The meaning of GCC's __attribute__( const ) is documented in the GNU compiler docs as …

Many functions do not examine any values except their arguments, and have no effects except the return value. Basically this is just slightly more strict class than the pure attribute below, since function is not allowed to read global memory.

One may take that to mean that the function result should only depend on the arguments, and that the function should have no side effects.

This allows a more general class of functions than C++11 constexpr, which makes the function inline, restricts arguments and function result to literal types, and restricts the "active" statements of the function body to a single return statement, where (C++11 §7.1.5/3)

— every constructor call and implicit conversion used in initializing the return value (6.6.3, 8.5) shall be one of those allowed in a constant expression (5.19)
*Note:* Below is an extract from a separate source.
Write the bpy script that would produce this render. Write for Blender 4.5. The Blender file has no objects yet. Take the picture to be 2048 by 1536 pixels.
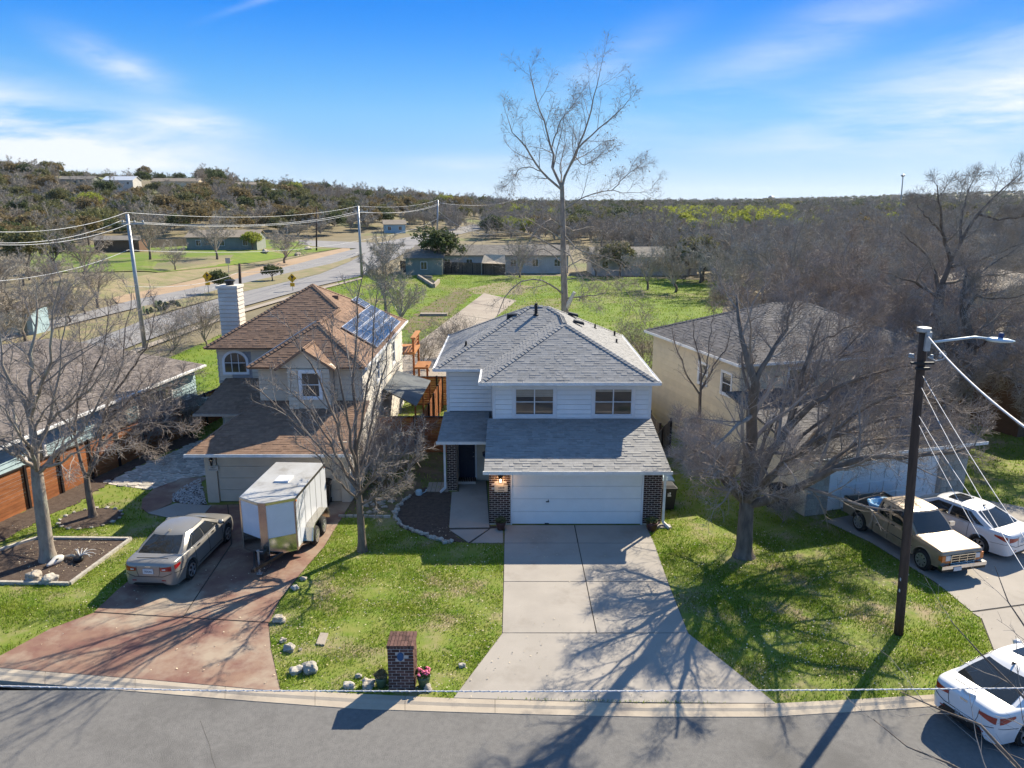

As an example, it is difficult (I would think not impossible, but difficult) to make a constexpr sin function.

But the purity of the result matters only to two parties:

  • When known to be pure, the compiler can elide calls with known results.
    This is mostly an optimization of macro-generated code. Replace macros with inline functions to avoid silly generation of identical sub-expressions.

  • When known to be pure, a programmer can remove a call entirely.
    This is just a matter of proper documentation. :-)

So instead of looking for a way to express the purity of e.g. sin in the language, I suggest just avoid code generation via macros, and document pure functions as such.

And use constexpr for the functions where it's practically possible (unfortunately, as of Dec. 2012 the latest Visual C++ compiler doesn't yet support constexpr).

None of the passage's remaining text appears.